Now, calls are growing for Amtrak to give up control of the station, which it shares with the Long Island Rail Road and New Jersey Transit.
"It seems to me that somebody's got to make sense out of Penn Station's utlization," said MTA board member Charles Moerdler. "If the federal government doesn't do it, perhaps it's time for New York to condemn the damn place."
On Monday, three MTA board members bashed Amtrak, saying the railroad isn't fit to manage or maintain a train station serving hundreds of thousands of passengers daily. And the LIRR's general counsel said the railroad is studying whether to take legal action against Amtrak.
"Just Amtrak saying, 'Well, we're going to do better maintaining it,' is, to me, a fallacy. They haven't done it yet, and I see no reason to believe the're going to do it now," said MTA board member Mitchell Pally.
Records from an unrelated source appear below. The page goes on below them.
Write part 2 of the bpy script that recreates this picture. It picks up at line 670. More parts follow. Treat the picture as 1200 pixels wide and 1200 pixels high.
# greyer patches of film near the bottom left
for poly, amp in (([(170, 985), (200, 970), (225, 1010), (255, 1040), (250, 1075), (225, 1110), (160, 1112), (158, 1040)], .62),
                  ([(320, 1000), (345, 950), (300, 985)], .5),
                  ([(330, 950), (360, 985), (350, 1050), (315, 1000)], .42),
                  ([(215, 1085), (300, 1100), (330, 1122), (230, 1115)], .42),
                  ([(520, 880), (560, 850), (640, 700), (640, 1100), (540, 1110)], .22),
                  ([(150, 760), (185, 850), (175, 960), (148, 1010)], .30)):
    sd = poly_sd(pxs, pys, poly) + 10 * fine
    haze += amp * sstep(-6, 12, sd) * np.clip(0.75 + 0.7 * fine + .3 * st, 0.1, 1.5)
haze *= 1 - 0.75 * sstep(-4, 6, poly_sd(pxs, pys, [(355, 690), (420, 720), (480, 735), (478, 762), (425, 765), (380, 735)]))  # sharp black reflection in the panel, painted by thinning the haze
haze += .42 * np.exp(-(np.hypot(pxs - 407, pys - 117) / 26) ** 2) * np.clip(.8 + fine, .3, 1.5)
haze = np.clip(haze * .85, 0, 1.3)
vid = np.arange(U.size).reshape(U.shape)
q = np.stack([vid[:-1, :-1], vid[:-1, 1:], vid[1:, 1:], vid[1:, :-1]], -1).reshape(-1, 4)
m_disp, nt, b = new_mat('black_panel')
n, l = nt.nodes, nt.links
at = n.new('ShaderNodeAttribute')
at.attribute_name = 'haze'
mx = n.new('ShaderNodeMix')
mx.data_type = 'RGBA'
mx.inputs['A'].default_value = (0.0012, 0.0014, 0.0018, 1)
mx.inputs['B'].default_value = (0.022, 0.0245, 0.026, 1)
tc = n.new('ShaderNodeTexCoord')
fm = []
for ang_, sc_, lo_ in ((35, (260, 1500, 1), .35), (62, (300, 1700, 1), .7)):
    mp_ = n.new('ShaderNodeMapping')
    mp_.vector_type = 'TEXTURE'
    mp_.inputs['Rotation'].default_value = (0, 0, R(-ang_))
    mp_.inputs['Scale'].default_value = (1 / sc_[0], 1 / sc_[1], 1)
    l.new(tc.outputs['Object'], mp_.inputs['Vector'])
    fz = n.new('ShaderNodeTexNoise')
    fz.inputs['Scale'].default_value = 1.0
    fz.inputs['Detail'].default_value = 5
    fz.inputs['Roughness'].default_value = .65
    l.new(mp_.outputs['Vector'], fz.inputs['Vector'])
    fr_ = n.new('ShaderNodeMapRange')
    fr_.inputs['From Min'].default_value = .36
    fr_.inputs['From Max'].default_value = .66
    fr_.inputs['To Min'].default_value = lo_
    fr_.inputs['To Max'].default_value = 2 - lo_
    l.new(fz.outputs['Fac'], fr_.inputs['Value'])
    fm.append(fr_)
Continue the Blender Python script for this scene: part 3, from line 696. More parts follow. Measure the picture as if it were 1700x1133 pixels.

The MTA oversees the LIRR, and the March 24 and April 4 derailments hit the railroad hard. Scores of trains were delayed or canceled when damaged tracks went out of service for repairs. The LIRR has exclusive use of just five of the station's 21 tracks.
"They do not maintain Penn Station properly, and I it is, I guess, for lack of a better word, stupidity, because it is the most important station for them, too," said MTA board member Ira Greenberg.
Amtrak has acknowledged that its inspectors were aware of a track flaw before that second derailment. It also says it remains chronically underfunded.
Amtrak dismissed Monday's complaints by MTA board members and the threat of legal action..
"Amtrak is hard at work every day maintaining Penn Station in the face of huge train volumes, aging infrastructure, decades of underinvestment and competing priorities within the terminal area. Talk of lawsuits or speculation about changing ownership isn't going to help solve these problems," a statement read.
But with more commuters projected to use the station in future years, Amtrak's top official has been warning of more problems ahead.